Extortion continues in full swing in the transport and business sectors ahead of the Eid-ul-Fitr, frustrating various measures taken by the law enforcing agencies, according to owners of commercial vehicles and businessmen.
   Sources said the extortionists, euphemistically called ‘toll collectors’, have been active in industrial and business establishments, shopping malls, bus terminals and the construction and real estate sectors in the capital.
   Sources in the intelligence agencies said that as soon as the elected government came to power, a large number of self-exiled and wanted criminals, many of them patronised by influential political leaders, have returned to their turfs. The helpless city-dwellers can do nothing if they fall prey to the gangsters across the city.
   Several hundred incidents of extortion occur in the city everyday, although most of the cases are not reported to the police for fear of reprisal by the criminals.
   Thugs shot dead Mohammad Waliullah, 45, owner of Liton Furniture at Bhasantek Baganbari in Kafrul on Friday for his refusal to pay them toll.
   Liton, son of the victim, said that his father was killed because he informed RAB about the activities of the extortionists.
   In another incident, traders at Bikrampur Garden shopping mall on Sadarghat Road alleged that law enforcers had harassed them for toll on the pretext of search for smuggled goods.
   Expressing concern over the situation, Dhaka Metropolitan Police Commissioner AKM Shahidul Huq told New Age, ‘We always go into instant action as soon as we are informed of any extortion attempt…Some listed criminals staying abroad often demand money through their local henchmen and we try to take legal action against them.’
   Transport owners and employees alleged that they have to pay money regularly to extortionists at different spots on the highway, and the traffic police and highway police also take their share.
   ‘All the long-route buses have to pay tolls to different groups at the bus terminals, because we cannot ply our vehicles without giving money to them. Besides, the police also regularly take bribes from owners of long-route vehicles,’ alleged a bus owner.
   ‘In a bid to avoid the extortionists we don’t even sit in our offices. Extortionists frequently visit our offices and make telephone calls asking for money,’ a businessman of Phulbaria told New Age.

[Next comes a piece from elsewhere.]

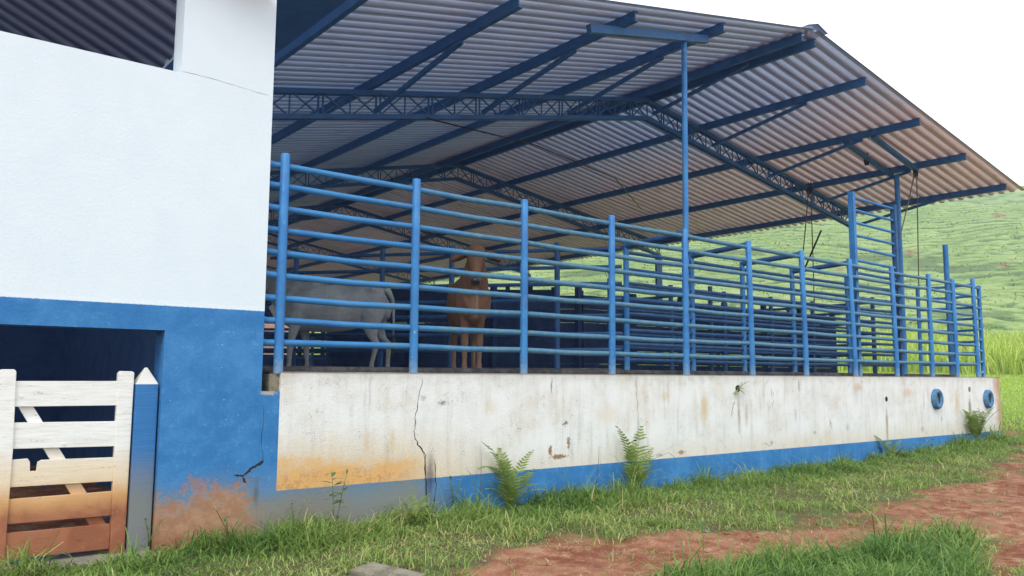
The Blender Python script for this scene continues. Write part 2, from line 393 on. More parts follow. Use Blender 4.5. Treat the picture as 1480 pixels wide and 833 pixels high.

   At a press briefing on August 31, Inspector General of Police Nur Muhammad told newsmen, ‘There is extortion on the highways and some of the 1.25 lakh policemen may be involved in it. We have directed all police officers concerned to take immediate measures to stop all kinds of extortion, including political extortion.’
   The IGP warned the police officers that stern action would be taken if they fail to do so.
   ‘Earlier we paid money at the terminals but now we have to pay at different spots to people who collect money in the name of several associations,’ a transport worker of Druti Paribahan, which plies the Dhaka-Barisal route, told New Age at the Gabtoli inter-district bus terminal.
   He also said the extortionists collect money from the Dhaka-bound buses in the early morning as they find the time suitable to do so.
   Saiful Islam, a manager of the Gulistan inter-city bus terminal, told New Age, ‘The management has engaged me only to deal with the police sergeants and patrol inspectors, and we pay them between Tk 500 and Tk 3,000 each on a weekly or monthly basis.’
   According to the intelligence agency sources, extortion is not going on only in the transport sector — all kinds of businessmen, from owners of luxurious shopping complexes to roadside vendors, have to pay money on a daily basis.
   More than 200 traders, especially owners of several shopping complexes in Mirpur, Shah Ali, Pallabi, Darus Salam and Kafrul, have filed 200 general diaries against the notorious Shahadat-Khorshed gang and Dakat Shahid gang for extortion with the police stations in Mirpur, Sutrapur, Lalbagh, Kotwali and Hajaribagh in Old Dhaka.
   ‘Each shop owner has paid a lump sum of Tk 5,000 to our association… The money will go to crime bosses staying in India before Eid as lives of the association leaders have been threatened if they fail to pay the money demanded over mobile phone,’ Sobhan Chowdhury, a shop owner of Mouchak Market, told New Age.
   President of the Dhaka Metropolitan Shop Owners Association, M Helal Uddin Helal, told New Age, ‘Silent extortion through SMS and cellular phones is widespread, and we have to pay since the law enforcers have failed to protect us from the extortionists.’
   The Director General of the Rapid Action Battalion, Hasan Mahmud Khandakar, told New Age, ‘We can’t say that extortions have been stopped but we are trying to curb them as much as possible.’